STATE COLLEGE, Pa. – Penn State faculty members on Tuesday rejected a vote of no confidence in the university’s trustees, a symbolic measure that had sought to chastise the board for its handling of a child sex abuse scandal.

A motion calling for a special committee to investigate the trustees’ oversight also failed to garner sufficient support from the Faculty Senate, which met at the university’s main campus in State College.

The 32-member board of trustees has come under fire for its response to molestation allegations against a former assistant coach. The scandal that surfaced last fall led to the firings of the university president and longtime football coach Joe Paterno.

Supporters said a no-confidence vote would send a message to university leaders and stress the need for new governance. Opponents said that creating an adversarial relationship with trustees would undermine the faculty’s ability to influence change from within.

“Several of us have tried to work as individuals with the board, and that seems a more fruitful path,” Tramble Turner, an English professor at Penn State-Abington, said after the measure failed, 128-58.

The trustees elected new leadership from within their ranks on Friday. New board President Karen Peetz has promised reforms and more transparency in response to criticism that trustees have been too secretive.
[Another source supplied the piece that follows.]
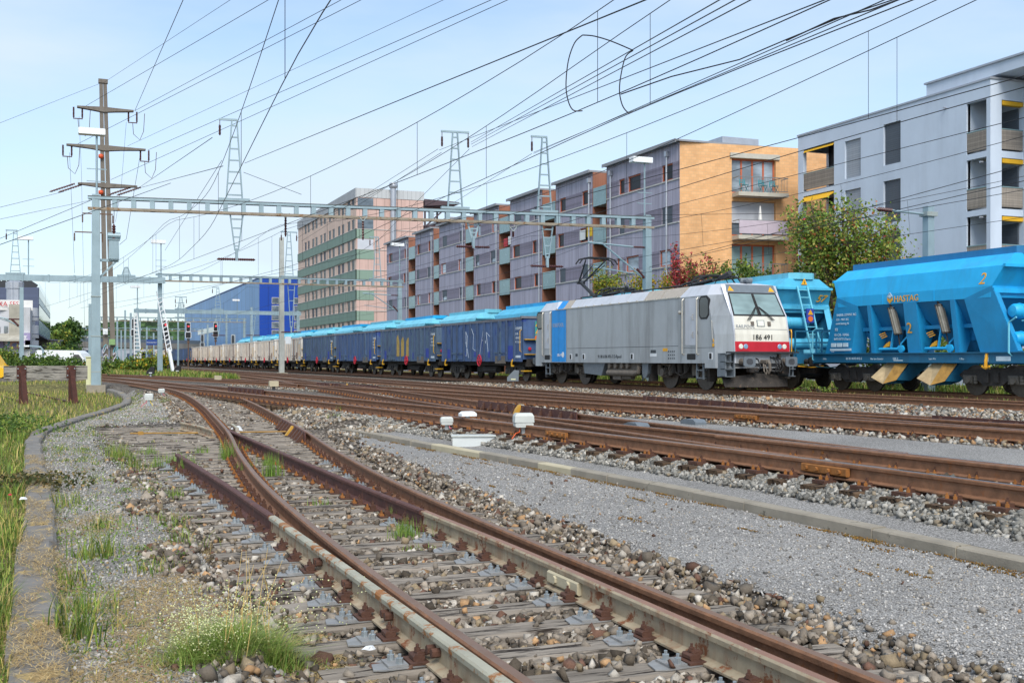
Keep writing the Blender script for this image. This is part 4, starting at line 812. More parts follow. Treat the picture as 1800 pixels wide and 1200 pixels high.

Trustees also are undertaking their own probe into the case, led by former FBI director Louis Freeh. On Tuesday, some faculty questioned how impartial the probe will be since board members sit on the investigatory committee.

Still, faculty members voted 131-68 to reject a motion calling for the creation of a separate committee to investigate trustees’ oversight.
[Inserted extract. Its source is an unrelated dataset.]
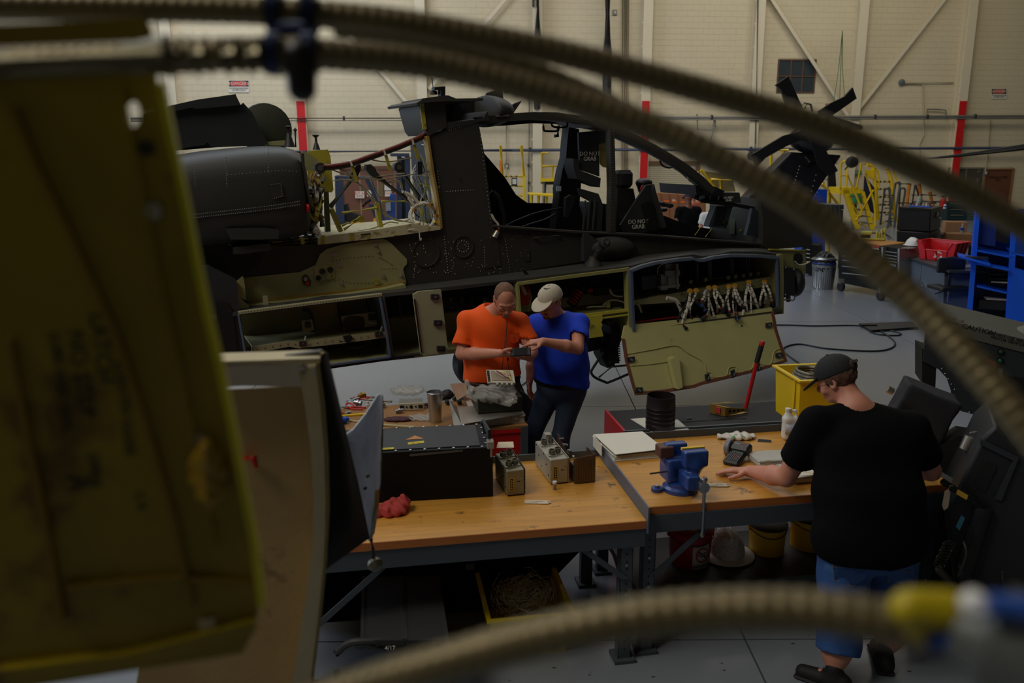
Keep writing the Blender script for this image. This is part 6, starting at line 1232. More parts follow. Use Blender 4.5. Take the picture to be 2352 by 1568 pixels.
MB().box(L(0,.012,.0135),(.07,.022,.003),m=Ro).build('display',M('display_grey',(84,92,84),.2),t);text('TLS',sign_w,L(-.025,.07,.0405),Ro @ V((1,0,0)),Ro @ V((0,1,0)),.02,t,depth=.0004);text('2200',sign_r,L(.018,.07,.0405),Ro @ V((1,0,0)),Ro @ V((0,1,0)),.018,t,depth=.0004)
for i in range(7):
    for j in range(6):MB().box(L(-.036 + i*.012,-.012 - j*.015,.0145),(.008,.010,.004),m=Ro,bev=.0015).build('key',M('key_red',(176,34,44),.4) if (i,j) in ((4,1),(5,2),(3,2),(4,3)) else M('key_grey',(92,94,100),.5),t)
# clear cases and sheet
cp_=M('case_clear',(206,204,196),.2,var=.05,alpha=.72)
for lb_,x,y,w_,d_,rz in (('flat clear parts case behind the label printer',1770,1062,.24,.17,.15),('clear parts case with papers under the man\'s arm',1842,1095,.24,.2,.15)):
    p=on(x,y,zb2);t=T('parts_case',lb_,'case',p);R=Matrix.Rotation(rz,3,'Z');MB().box(p + V((0,0,.02)),(w_,d_,.036),m=R,bev=.01).build('base',cp_,t);MB().box(p + V((0,0,.044)),(w_*1.02,d_*1.02,.012),m=R,bev=.005).build('lid',cp_,t);MB().box(p + V((-w_*.2,-d_/2 - .004,.04)),(.03,.008,.02),m=R).build('catch',cp_,t)
p=on(1835,1083,zb2 + .055);t=T('paper_sheets','white paper sheets lying on the clear case','paper',p)
for k in range(3):MB().box(p + V((.01*k,.006*k,.002*k)),(.2,.15,.0012),rz=.3 - .1*k).build('sheet',sign_w,t)
MB().box(p + V((.05,-.03,.0065)),(.09,.004,.0006),rz=-.5).build('yellow_stripe',yellow(),t)
# vice
t=T('bench_vice','blue swivel bench vice bolted to the front of the right bench','vice',on(1566,1118,zb2));c=on(1566,1118,zb2);vb=M('vice_blue',(34,68,140),.35,var=.1,coat=.3);Rv=Matrix.Rotation(BF.a + .05,3,'Z');L=lambda x,y,z:c + Rv @ V((x,y,z))
MB().lathe([(.085,0),(.085,.02),(.07,.03),(.07,.045),(.06,.05),(.001,.05)],L(0,0,0),seg=32).build('swivel_base',vb,t);MB().lathe([(.001,.0),(.028,.0),(.028,.018),(.001,.018)],L(-.115,.01,0),seg=16).build('base_lug',vb,t);MB().lathe([(.001,.0),(.028,.0),(.028,.018),(.001,.018)],L(.105,.01,0),seg=16).build('base_lug',vb,t);MB().cyl(L(-.115,.01,.018),L(-.115,.01,.03),.011,6).build('bolt',steel(),t)
S=Sdf(L(0,0,.1) - V((.3,.3,.14)),L(0,0,.1) + V((.3,.3,.2)),.005)
S.box(L(-.02,.03,.105),(.055,.06,.06),Rv,.012,k=.015);S.box(L(-.02,.035,.18),(.055,.025,.05),Rv,.008,k=.02);S.build('rear_jaw_body',vb,t)
S=Sdf(L(0,0,.1) - V((.3,.3,.14)),L(0,0,.1) + V((.3,.3,.2)),.005);S.box(L(.035,-.07,.185),(.06,.028,.04),Rv,.01,k=.01);S.cone(L(.035,-.07,.15),L(.02,-.06,.085),.04,.036,k=.02);S.box(L(.005,-.04,.085),(.032,.10,.035),Rv,.008,k=.015);S.build('front_jaw_body',vb,t)
MB().box(L(.035,-.045,.225),(.115,.016,.012),m=Rv).build('jaw_plate',yellow(),t,label='yellow jaw strip');MB().box(L(-.075,.03,.195),(.07,.07,.055),m=Rv,bev=.004).build('anvil',M('anvil_brown',(92,56,44),.5),t)
MB().cyl(L(.04,-.11,.08),L(.04,-.18,.078),.022,18,r2=.026).build('spindle_head',steel(),t);MB().cyl(L(.042,-.172,.115),L(.042,-.172,-.155),.0085,12).build('bar_handle',steel(),t)
for z in (.118,-.158):MB().lathe([(.001,-.014),(.010,-.010),(.014,0),(.010,.010),(.001,.014)],L(.042,-.172,z),seg=14).build('bar_knob',steel(),t)
MB().cyl(L(-.06,-.01,.05),L(-.06,-.01,.10),.012,12).build('lock_bolt',M('worn_metal'),t);MB().cyl(L(-.05,-.01,.105),L(-.165,-.02,.105),.0045,8).build('lock_bar',M('worn_metal'),t);MB().cyl(L(.09,.03,.09),L(.135,.05,.105),.005,8).build('lock_lever',M('worn_metal'),t)
text('VISE',M('vice_letter',(16,34,80),.5),L(-.038,-.034,.10),Rv @ V((0,0,1)),-(Rv @ V((1,0,0))),.03,t,depth=.001)
t.scale=(1.2,1.2,1.2);t.location=on(1562,1124,zb2)
# --- red cart with black mat behind the right bench
t=T('tool_cart','red tool cart with ribbed black mat top behind the right bench','cart',B(.8,1.7,0));KF=Fr(.835,5.80,9.3);K=KF.w;zc=.80;rc=M('cart_red',(190,28,40),.4,var=.05)
bx(MB(),0,1.55,0,.5,.1,zc - .02,KF).build('cabinet_body',rc,t);bx(MB(),.0,1.55,0,.5,zc - .02,zc,KF).build('top_mat',M('mat_black',(34,35,37),.75,var=.1,bump=.05),t)
for k in range(2):bx(MB(),.42 + .0,1.0,.12 + .02*k,.125 + .02*k,zc,zc + .003,KF).build('mat_rib',black(),t)
bx(MB(),-.02,1.57,-.02,0,zc - .05,zc + .012,KF).build('front_lip',bgm,t);bx(MB(),-.02,0,0,.5,.1,zc + .012,KF).build('side_panel',rc,t);bx(MB(),1.5,1.57,.35,.5,zc,zc + .03,KF).build('corner_red',rc,t)
for u in (.1,1.45):
    for v in (.06,.44):MB().lathe([(.02,-.015),(.05,-.015),(.05,.015),(.02,.015)],K(u,v,.05),KF.n,18).build('castor',rubber(),t)
p=K(.62,.44,zc);hd=[K(1.12,.47,zc),at(1745,800,6.2),at(1751,787,6.15)];hb=T('jack_handle','red jack handle with black grip standing behind the cart','handle',V((hd[0].x,hd[0].y,0)))
b0=at(1714,932,6.32);b1=at(1738,832,6.32);b2=at(1749,793,6.32);MB().cyl(b0 + (b0 - b1).normalized()*.9,b1,.016,12).build('tube',red(),hb);MB().cyl(b1,b2,.021,14).build('grip',rubber(),hb);MB().lathe([(.021,0),(.022,.02),(.016,.035),(.001,.04)],b2,b2 - b1,14).build('grip_end',red(),hb)
p=on(1517,985,zc + .003);t=T('paper_sheets','creased white paper under the dark ribbed tin','paper',p);P=[on(1448,962,zc + .002),on(1492,958,zc + .002),on(1550,962,zc + .003),on(1585,993,zc + .002),on(1510,1000,zc + .002)];MB().prism(P,V((0,0,.001))).build('sheet',sign_w,t);MB().prism([a + V((.02,-.02,.0012)) for a in P],V((0,0,.001))).build('sheet',sign_w,t)
p=on(1516,982,zc + .005);t=T('ribbed_tin','open dark brown ribbed metal cylinder standing on white paper','tin',p);R_0=.108;prof=[(R_0 - .002,.001),(R_0,0)]
for k in range(5):z=.04 + .032*k;prof+=[(R_0,z - .004),(R_0 + .0025,z),(R_0,z + .004)]
prof+=[(R_0 - .004,.255),(R_0 - .006,.255),(R_0 - .006,.02),(.001,.02)];MB().lathe(prof,p,seg=40).build('shell',M('tin_brown',(62,54,56),.38,.6,var=.15),t);MB().lathe([(R_0 - .01,.12),(.06,.13),(.001,.125)],p,seg=30).build('inner_ring',M('tin_brown'),t)
p=on(1660,950,zc + .003);t=T('gold_bracket','gold anodised perforated bracket box on the black mat','electronics',p);gold=M('gold_anodised',(176,142,66),.4,.6,var=.1);q=lambda a,b,h:p + V((a,b,h)) + V((0,0,0))
MB().prism([q(-.1,.02,0),q(.0,-.07,0),q(.0,-.07,.075),q(-.1,.02,.075)],V((.004,.004,0))).build('end_plate',gold,t);MB().prism([q(.0,-.07,.0),q(.2,.02,.02),q(.2,.02,.035),q(.0,-.07,.075)],V((0,.003,0))).build('side_plate',gold,t);MB().prism([q(-.1,.02,.07),q(.0,-.07,.07),q(.05,-.05,.065),q(-.06,.03,.065)],V((0,0,.003))).build('top_flange',gold,t)
MB().prism([q(-.1,.02,.072),q(-.08,.01,.074),q(.12,.09,.06),q(.06,.11,.06)],V((0,0,.003))).build('top_flange',gold,t);MB().prism([q(-.1,.02,0),q(.0,-.07,0),q(.2,.02,.0),q(.1,.11,0)],V((0,0,.003))).build('base_plate',gold,t)
for k in range(4):MB().lathe([(.014 - .002*k,.0),(.014 - .002*k,.002),(.001,.002)],q(.04 + .038*k,-.052 + .017*k,.038 - .002*k),(.4,-.9,0),14).build('lightening_hole',dblack(),t)
MB().box(q(-.045,-.03,.04),(.045,.02,.045),rz=-.75).build('red_label',M('label_red',(190,60,60),.5),t);MB().box(q(-.02,-.01,.04),(.05,.05,.05),rz=-.75).build('inner_block',dblack(),t)
p=on(1577,962,zc + .004);tag(MB().cyl(p,p + V((.04,.01,.004)),.005,8).build('screw',M('screw_teal',(90,130,120),.4,.5),None,loc=p),'loose screw on the black mat right of the ribbed tin','screw');p=on(1754,977,zc + .004);tag(MB().cyl(p,p + V((.03,-.01,.004)),.005,8).build('screw',steel(),None,loc=p),'loose silver screw on the black mat near the yellow bin','screw')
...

A plan for trustees and faculty to meet Tuesday was postponed because of Paterno’s recent death.

Big crowds were expected, starting with a 10-hour public viewing, which began on Tuesday afternoon at Pasquerilla Spiritual Center. Three days of public mourning were planned for the Penn State community in State College and beyond to say goodbye to the man who led the Nittany Lions to 409 wins over 46 years.

There is another public viewing today, and after that Paterno’s family will hold a private funeral and procession through State College.
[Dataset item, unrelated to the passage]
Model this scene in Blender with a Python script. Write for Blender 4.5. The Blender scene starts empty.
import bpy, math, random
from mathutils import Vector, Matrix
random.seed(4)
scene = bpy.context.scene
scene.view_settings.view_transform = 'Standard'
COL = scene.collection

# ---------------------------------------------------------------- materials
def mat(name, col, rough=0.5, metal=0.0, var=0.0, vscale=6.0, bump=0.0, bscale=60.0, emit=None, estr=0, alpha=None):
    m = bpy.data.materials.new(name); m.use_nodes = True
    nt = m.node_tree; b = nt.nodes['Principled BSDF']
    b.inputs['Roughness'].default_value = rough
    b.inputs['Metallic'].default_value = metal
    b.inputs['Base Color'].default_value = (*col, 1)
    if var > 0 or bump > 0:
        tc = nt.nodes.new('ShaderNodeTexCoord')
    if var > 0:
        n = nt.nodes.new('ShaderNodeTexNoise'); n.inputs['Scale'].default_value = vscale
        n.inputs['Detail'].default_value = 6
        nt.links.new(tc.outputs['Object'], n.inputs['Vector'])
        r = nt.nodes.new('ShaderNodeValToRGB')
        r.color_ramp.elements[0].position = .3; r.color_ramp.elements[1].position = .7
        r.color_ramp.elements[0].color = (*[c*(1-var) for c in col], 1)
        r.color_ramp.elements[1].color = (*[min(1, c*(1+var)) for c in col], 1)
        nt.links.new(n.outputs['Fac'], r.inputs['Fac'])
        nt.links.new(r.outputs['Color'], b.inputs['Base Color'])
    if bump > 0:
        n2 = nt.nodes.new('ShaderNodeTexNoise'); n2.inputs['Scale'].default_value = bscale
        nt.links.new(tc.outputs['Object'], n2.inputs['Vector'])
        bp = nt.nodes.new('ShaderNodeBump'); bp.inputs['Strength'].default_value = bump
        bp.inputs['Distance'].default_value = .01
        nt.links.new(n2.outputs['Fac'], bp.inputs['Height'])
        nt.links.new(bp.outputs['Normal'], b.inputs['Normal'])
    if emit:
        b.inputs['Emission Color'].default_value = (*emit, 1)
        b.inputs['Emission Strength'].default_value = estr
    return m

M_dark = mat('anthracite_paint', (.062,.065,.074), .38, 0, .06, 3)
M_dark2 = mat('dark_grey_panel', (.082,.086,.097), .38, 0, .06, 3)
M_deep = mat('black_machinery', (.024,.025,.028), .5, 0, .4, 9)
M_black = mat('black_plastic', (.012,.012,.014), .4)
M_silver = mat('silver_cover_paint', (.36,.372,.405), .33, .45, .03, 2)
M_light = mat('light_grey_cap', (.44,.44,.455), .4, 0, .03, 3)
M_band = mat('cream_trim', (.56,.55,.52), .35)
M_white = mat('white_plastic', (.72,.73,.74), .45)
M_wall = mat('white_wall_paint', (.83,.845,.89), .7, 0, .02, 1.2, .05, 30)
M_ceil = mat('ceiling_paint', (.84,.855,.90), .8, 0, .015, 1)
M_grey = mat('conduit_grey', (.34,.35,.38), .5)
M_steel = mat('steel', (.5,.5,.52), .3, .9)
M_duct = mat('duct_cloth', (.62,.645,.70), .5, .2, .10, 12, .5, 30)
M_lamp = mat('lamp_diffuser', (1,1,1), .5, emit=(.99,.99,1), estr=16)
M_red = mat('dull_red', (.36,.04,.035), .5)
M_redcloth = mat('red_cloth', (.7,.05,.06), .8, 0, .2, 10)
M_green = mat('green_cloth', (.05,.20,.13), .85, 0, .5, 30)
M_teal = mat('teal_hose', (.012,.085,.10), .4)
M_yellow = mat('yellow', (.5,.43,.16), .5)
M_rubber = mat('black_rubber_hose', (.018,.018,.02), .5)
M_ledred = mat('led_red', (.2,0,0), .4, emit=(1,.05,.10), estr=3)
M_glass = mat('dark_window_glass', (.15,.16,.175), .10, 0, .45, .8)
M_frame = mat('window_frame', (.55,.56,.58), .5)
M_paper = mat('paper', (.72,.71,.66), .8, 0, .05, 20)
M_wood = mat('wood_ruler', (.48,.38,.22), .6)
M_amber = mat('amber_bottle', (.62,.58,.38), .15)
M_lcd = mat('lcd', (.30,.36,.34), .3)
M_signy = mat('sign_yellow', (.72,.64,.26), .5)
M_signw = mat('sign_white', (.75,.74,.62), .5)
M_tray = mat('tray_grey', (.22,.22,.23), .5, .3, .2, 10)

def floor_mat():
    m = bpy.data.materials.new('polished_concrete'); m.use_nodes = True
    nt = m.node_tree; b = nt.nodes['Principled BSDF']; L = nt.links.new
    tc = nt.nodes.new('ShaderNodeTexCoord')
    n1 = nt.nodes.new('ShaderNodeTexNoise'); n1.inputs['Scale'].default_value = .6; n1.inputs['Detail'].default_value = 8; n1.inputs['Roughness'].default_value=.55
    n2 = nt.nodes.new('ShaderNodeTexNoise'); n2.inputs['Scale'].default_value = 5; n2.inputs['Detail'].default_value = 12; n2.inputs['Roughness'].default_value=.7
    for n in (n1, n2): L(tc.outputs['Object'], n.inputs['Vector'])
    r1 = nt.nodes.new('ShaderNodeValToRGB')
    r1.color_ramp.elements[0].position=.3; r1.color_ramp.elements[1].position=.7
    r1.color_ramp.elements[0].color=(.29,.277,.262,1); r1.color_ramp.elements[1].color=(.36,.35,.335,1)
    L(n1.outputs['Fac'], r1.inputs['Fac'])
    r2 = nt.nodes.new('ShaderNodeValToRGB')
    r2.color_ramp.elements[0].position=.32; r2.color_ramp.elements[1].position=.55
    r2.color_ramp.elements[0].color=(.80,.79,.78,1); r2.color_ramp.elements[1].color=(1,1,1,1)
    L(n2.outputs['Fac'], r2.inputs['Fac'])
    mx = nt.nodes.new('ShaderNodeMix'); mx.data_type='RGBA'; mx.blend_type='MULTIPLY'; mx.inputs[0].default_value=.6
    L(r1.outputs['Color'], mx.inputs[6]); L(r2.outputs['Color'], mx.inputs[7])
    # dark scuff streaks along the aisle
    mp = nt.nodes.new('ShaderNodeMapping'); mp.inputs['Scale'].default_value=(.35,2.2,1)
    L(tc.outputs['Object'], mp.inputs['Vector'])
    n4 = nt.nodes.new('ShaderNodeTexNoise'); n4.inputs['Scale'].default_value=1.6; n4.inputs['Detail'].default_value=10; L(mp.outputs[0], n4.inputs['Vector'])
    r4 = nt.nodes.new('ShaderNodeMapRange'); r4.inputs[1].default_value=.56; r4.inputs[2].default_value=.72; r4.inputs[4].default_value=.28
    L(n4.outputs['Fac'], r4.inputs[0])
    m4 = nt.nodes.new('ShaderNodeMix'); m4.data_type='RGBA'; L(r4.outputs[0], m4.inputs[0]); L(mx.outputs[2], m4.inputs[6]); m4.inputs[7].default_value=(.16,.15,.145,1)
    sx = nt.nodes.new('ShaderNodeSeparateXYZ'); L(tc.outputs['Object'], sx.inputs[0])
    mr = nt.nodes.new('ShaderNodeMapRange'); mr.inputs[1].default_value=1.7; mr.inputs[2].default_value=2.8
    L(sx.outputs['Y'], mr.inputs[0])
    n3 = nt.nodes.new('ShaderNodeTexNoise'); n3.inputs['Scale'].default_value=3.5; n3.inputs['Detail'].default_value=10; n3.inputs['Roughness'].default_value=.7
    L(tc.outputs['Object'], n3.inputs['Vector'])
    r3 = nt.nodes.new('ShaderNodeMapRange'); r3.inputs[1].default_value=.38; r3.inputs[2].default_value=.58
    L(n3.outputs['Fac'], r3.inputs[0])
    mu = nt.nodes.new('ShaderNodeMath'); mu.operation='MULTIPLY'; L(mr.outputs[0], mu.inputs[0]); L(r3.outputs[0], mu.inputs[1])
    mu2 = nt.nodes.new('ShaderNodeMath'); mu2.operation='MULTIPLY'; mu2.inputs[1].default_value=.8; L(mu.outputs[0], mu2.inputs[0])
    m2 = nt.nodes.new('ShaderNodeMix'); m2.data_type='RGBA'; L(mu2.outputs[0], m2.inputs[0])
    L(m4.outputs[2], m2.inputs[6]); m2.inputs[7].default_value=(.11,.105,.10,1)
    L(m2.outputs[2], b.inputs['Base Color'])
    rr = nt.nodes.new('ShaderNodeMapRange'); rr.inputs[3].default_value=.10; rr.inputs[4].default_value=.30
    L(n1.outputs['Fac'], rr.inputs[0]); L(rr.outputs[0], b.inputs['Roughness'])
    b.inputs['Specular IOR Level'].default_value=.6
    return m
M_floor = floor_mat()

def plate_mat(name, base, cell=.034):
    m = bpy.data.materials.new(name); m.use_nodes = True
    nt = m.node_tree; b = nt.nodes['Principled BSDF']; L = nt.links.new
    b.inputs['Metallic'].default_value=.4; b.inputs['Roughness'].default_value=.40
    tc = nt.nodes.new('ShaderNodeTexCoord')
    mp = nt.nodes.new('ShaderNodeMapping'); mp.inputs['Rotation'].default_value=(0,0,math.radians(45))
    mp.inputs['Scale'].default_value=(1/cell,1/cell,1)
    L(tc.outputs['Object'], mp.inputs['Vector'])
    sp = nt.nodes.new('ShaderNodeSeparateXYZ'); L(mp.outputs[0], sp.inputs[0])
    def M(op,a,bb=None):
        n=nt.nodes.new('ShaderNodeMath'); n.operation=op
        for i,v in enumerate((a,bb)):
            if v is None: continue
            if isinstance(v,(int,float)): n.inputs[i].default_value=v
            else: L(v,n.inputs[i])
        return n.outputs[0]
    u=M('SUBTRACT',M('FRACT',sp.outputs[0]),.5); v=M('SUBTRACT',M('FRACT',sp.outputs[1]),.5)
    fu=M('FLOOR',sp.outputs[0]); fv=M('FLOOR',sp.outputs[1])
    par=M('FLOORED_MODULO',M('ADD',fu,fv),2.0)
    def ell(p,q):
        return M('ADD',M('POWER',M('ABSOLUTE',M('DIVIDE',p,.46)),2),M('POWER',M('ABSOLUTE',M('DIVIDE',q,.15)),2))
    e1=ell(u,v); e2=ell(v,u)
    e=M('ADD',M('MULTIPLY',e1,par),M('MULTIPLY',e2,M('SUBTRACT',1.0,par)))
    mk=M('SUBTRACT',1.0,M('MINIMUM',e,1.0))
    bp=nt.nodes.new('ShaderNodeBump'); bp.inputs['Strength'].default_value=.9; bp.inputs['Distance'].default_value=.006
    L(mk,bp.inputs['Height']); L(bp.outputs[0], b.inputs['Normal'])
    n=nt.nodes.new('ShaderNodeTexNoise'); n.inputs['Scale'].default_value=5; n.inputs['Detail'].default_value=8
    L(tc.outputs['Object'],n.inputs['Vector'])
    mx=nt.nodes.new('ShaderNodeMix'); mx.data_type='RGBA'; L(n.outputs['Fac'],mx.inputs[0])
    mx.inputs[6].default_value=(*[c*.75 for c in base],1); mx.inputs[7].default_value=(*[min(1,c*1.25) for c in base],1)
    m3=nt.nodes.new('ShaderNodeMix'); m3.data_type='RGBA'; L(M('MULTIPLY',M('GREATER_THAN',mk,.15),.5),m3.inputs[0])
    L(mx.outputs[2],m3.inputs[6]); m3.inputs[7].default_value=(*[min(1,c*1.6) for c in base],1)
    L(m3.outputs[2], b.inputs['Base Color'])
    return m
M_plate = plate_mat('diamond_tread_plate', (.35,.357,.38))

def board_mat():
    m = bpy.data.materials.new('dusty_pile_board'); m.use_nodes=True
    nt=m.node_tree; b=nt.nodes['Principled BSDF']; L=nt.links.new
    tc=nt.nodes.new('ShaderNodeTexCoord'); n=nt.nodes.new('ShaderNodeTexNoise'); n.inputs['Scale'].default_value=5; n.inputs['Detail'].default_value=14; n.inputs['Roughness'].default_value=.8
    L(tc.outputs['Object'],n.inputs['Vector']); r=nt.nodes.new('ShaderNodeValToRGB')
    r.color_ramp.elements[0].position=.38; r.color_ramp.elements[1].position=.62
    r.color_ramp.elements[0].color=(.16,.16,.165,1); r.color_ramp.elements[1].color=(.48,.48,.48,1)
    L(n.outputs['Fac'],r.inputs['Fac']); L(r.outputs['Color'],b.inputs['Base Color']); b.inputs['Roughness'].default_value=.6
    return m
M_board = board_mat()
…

On Thursday, the school’s basketball arena will be the site of a public service called “A Memorial for Joe.” Penn State was expecting a huge demand for seats and set a two-per-person limit on tickets.

Bitterness over Paterno’s firing has turned up in many forms, from online postings to a rewritten newspaper headline placed next to Paterno’s statue at the football stadium blaming the trustees for his death. A headline that read “FIRED” was crossed out and made to read, “Killed by Trustees.” Lanny Davis, lawyer for the school’s board, said threats have been made against the trustees.

Scott Paterno, however, stressed his father did not die with a broken heart and did not harbor resentment toward Penn State.

Penn State football players past and present filed past the closed casket of Joe Paterno at the campus spiritual center on Tuesday. Among those paying their respects was Mike McQueary, a key figure in the events that led to Paterno’s firing.

McQueary, then a graduate assistant for Penn State, went to Paterno in 2002 saying he had witnessed former defensive coordinator Jerry Sandusky assaulting a boy in the shower at the Penn State football building. Paterno relayed that to his bosses including the head of campus police but university trustees felt he should have done more, and it played into their decision to fire the longtime coach on Nov. 9. That came four days after Sandusky was arrested on multiple child sex-abuse counts.